Rituals & Traditions
The charcoal grill is non-negotiable
In Tunisia and across the Maghreb, merguez is grilled over charcoal: never gas, never a pan. The smoke and high heat create the characteristic char that defines a proper merguez. Street vendors grill them on small portable braziers called 'kanoun,' and the smell of charring merguez is the smell of every North African evening market.
Eat it fast, eat it hot
Merguez is at its best straight off the grill, the casing still crackling, the fat still sizzling. In Tunisia, you eat it standing at the street vendor's stall, tearing off pieces of bread to grab the sausage. Letting it cool is considered almost disrespectful to the craft.
France's adopted national sausage
Merguez is arguably the most consumed sausage in France today. It appears at every 'barbecue républicain,' every summer fête, every stadium concession stand. The annual French consumption exceeds 30,000 tons.

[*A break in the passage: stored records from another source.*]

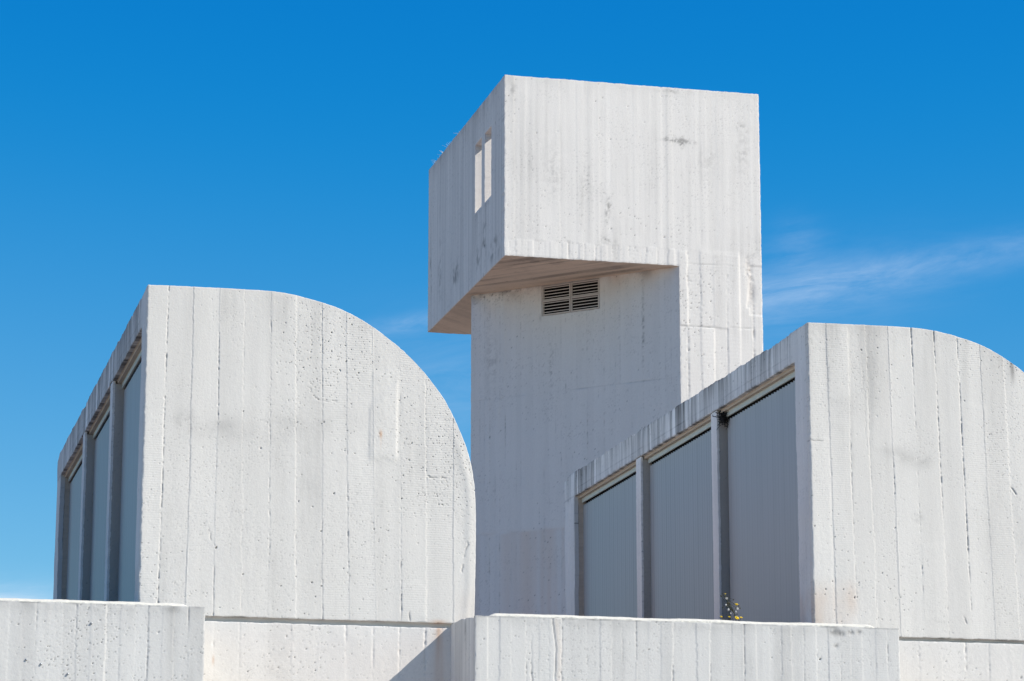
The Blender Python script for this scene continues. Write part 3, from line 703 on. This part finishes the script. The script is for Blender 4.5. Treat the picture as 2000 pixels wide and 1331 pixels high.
def tower_front(u, v):
    h1, a1 = headb(u, v); h2, a2 = lowb(u, v); h3, a3 = shaftb(u, v)
    zb = 10.985+.012*vn(u*4, u*0, 5)+.004*vn(u*30, u*0, 6)
    lo = sstep(zb+.004, zb-.004, v); sh = sstep(2.355, 2.365, u)
    k2 = lo*(1-sh); k3 = sstep(11.02, 10.93, v+.02*fbm(u*6, v*6, 8))*sh; k1 = 1-k2-k3
    h = h1*k1+(h2+.001)*k2+(h3+.001)*k3
    A = {k: a1[k]*k1+a2[k]*k2+a3[k]*k3 for k in a1}
    x = u+TX0; D = A['dirt_shade']
    n = fbm(u*20, v*20, 33, 4, .6)
    def spot(cx, cz, rx, rz, s, sd, f=20):
        return s*blot(x, v, cx, cz, rx, rz, sd, f, .18)
    sp = spot(8.47, 12.475, .17, .028, 1.3, 34, 40)+spot(8.52, 12.46, .035, .07, 1.3, 35, 40)+spot(8.36, 12.5, .07, .035, 1.2, 36, 40)+spot(8.66, 12.46, .07, .02, .6, 38)
    sp = sp+spot(7.50, 11.52, .03, .13, .75, 39, 26)+spot(7.47, 11.40, .025, .12, .6, 40, 26)+spot(7.49, 11.04, .10, .05, .55, 41)
    sp = sp+spot(6.88, 11.0, .09, .03, .55, 42)+spot(9.36, 12.72, .10, .06, .5, 43, 24)+spot(9.38, 12.40, .10, .22, .35, 44, 24)+spot(9.41, 10.95, .07, .02, .6, 45)
    sp = sp+spot(6.2, 13.0, .06, .10, .5, 46)+spot(8.45, 13.17, .25, .03, .5, 47)+spot(6.75, 11.95, .12, .35, .25, 48, 30)+spot(7.2, 11.8, .10, .25, .22, 49, 30)+spot(8.9, 12.2, .14, .2, .2, 57, 30)
    # vertical rain streaks
    stv = np.clip(vn(x*6.5, v*.35, 50)*1.2+.35*vn(x*21, v*.5, 51)-.25, 0, 1)*k1
    D = D+np.clip(sp, 0, .85)*.68+.13*stv+.10*np.exp(-((ZT-v)/.10)**1.5)*np.clip(.5+fbm(x*7, v*7, 52), 0, 1)
    # spalled patch on the outer edge of the shaft
    pd = np.exp(-((x-9.42-.10*sstep(10.9, 10.5, v)*.4)/.05)**2)*sstep(10.2, 10.45, v)*sstep(10.98, 10.85, v)
    h = h-.012*pd*(.6+n)-.006*sstep(9.43, 9.44, x-.0+.14*(10.6-v)*(v > 10.25)*(v < 10.7))*sstep(10.14, 10.15, v)*sstep(10.83, 10.82, v)*(x > 9.38)
    D = D+.35*pd*np.clip(n+.3, 0, 1)
    A['rust_tint'] = A['rust_tint']+.10*pd
    A['dirt_shade'] = np.clip(D, 0, .95)
    return h, A
d = sheet_data(Ug, Vg, msk, (TX0, TY0, 0), (1, 0, 0), (0, 0, 1), (0, -1, 0), tower_front, .15, jit=.006, seed=71)
sheet('front_wall', m_tower, tower, d)
# head side wall with the two slots
SL = [(35.755, 36.135), (36.315, 36.708)]; SZ = (11.77, 12.735)
Ug, Vg = grid(.152, TY1-TY0, ZS, ZT, .017, [c-TY0 for s in SL for c in s], SZ)
msk = hole_mask(Ug, Vg, [(s[0]-TY0, s[1]-TY0, *SZ) for s in SL])
def ext_side(u, v, h, dirt_shade, rust_tint, tn):
    dirt_shade += np.clip(.14+.14*vn(u*7, v*.30, 80)+.20*vn(u*23, v*.45, 81)+.20*vn(u*60, v*.6, 82), 0, .7)*.42
    dirt_shade += .32*np.exp(-((ZT-v)/.16)**1.3)*np.clip(.55+fbm(u*6, v*4, 83), 0, 1)
    for (a, c, ra, rc, s) in ((.55, 10.98, .25, .13, .8), (1.15, 11.1, .10, .35, .8), (2.9, 11.2, .2, .14, .7), (1.5, 11.05, .15, .2, .5), (4.5, 11.6, .06, .3, .6), (3.9, 11.5, .1, .5, .4)):
        dirt_shade += s*blot(u, v, a, c, ra, rc, int(a*100), 9, .12)
    for s in SL:
        e_ = (u > s[0]-TY0-.02) & (u < s[1]-TY0+.02) & (v > SZ[0]-.02) & (v < SZ[1]+.02); dirt_shade[e_] *= .08; tn[e_] *= .2
    for s in SL:                                          # runs below the slots
        dirt_shade += .35*np.exp(-((u-(s[1]-TY0)+.08)/.07)**2)*sstep(11.0, 11.75, v)*(v < 11.78)*np.clip(.4+vn(u*22, v*.6, 86), 0, 1)
        dirt_shade += .35*np.exp(-((u-(s[0]+s[1])/2+TY0)/.22)**2)*np.exp(-((11.77-v)/.07)**2)*(v < 11.75)*np.clip(.3+fbm(u*15, v*15, 88), 0, 1)
hf = boards(621, even_seams(0, 4.7, .078, 62, (-.1, .5, 0, .3), .004), ZS, ZT, step=.0009, groove=.002, wide=.009, pit=.8, pscale=1.6, rough=.0008, saw=0, tone=.03, extra=ext_side, seamdirt=.25)
d = sheet_data(Ug, Vg, msk, (TX0, TY0, 0), (0, 1, 0), (0, 0, 1), (-1, 0, 0), hf, .155, jit=.0012, seed=72)
d[3]['dirt_shade'][-0:] = d[3]['dirt_shade'][-0:]
sheet('head_side_wall', m_tower, tower, d)
# inner faces, rear and right wall of the hollow head
b = MB()
b.box((TX1-.16, TY0+.155, ZS+.02), (TX1-.004, TY1-.004, ZT-.004)); b.box((TX0+.16, TY1-.16, ZS+.02), (TX1-.165, TY1-.004, ZT-.004))
b.build('head_rear_walls', m_plain, tower)
b = MB(); b.box((TX0+.158, TY0+.155, 10.95), (TX1-.165, TY1-.165, 11.05)); b.build('head_floor', m_plain, tower)
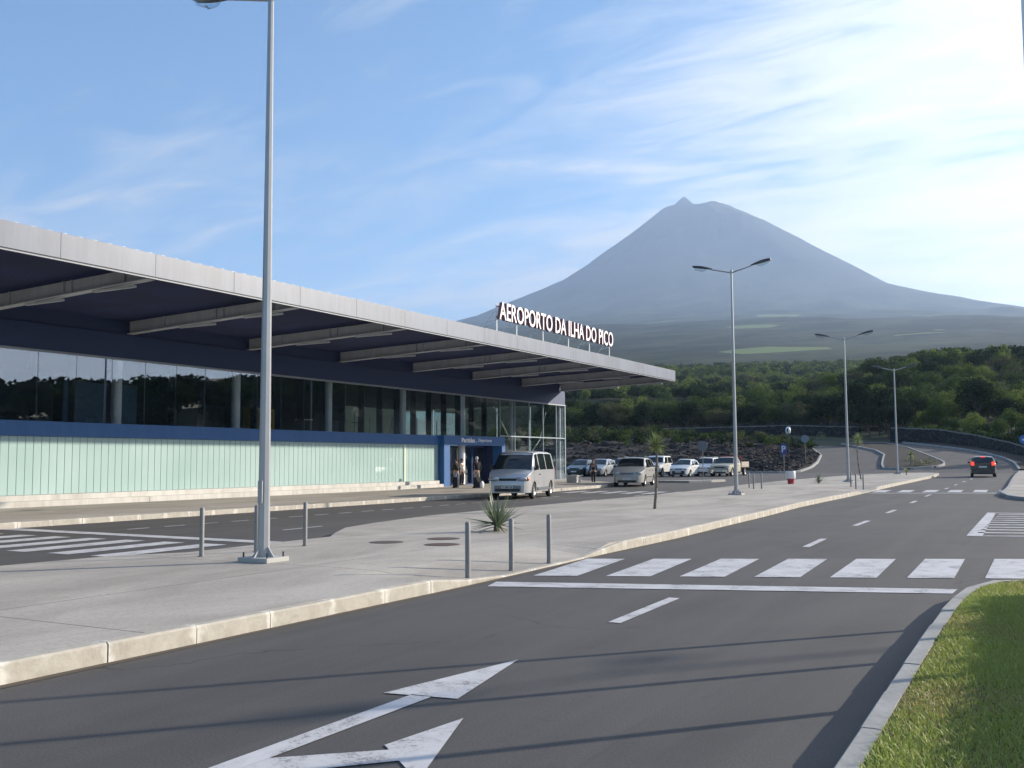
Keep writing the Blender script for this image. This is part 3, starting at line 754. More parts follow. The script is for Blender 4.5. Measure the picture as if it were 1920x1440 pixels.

It arrived with North African immigrants and conquered the country within a generation, a culinary integration story like no other.
Recipes
Merguez-Frites Sandwich (Le Merguez-Baguette)
Merguez
France's ultimate street sandwich: grilled merguez stuffed into a crusty baguette with harissa, grilled onions, and (because this is France) a handful of frites shoved in for good measure. Found at every street fair, stadium, and late-night kebab stand from Paris to Toulouse.
Merguez Couscous Royal
Merguez
The grand Friday lunch of the Maghreb: fluffy steamed couscous piled high with grilled merguez, chickpeas, roasted vegetables, and a fragrant spiced broth ladled over everything. A dish that brings families together across North Africa and France.
Classic Grilled Merguez with Harissa & Flatbread
Merguez
The purest way to eat merguez: charcoal-grilled until charred and blistered, served with extra harissa, a squeeze of lemon, and warm flatbread to tear and wrap. Street food from the souks of Tunis.
On the Map
Where to Eat
Chez Omar
Paris, France
Open since 1979 on rue de Bretagne in the Marais. No reservations, cash only, always packed. The couscous royale with merguez, lamb, and chicken is the main event. You wait at the zinc bar or on the sidewalk. When a table opens, you sit, you eat, you leave. Paris couscous at its most no-nonsense.
Jemaa el-Fnaa Stall 32
Marrakech, Morocco
Stall 32 on the famous Jemaa el-Fnaa square in Marrakech. Dozens of merguez piled on a charcoal grill, cooked and served as fast as they come off. Thin, red, juicy sausages with warm khobz flatbread and spicy tomato sauce. Gas lanterns, smoke, shouting vendors. Every evening after sunset, over 50 food stalls fire up. This one does merguez and nothing else matters.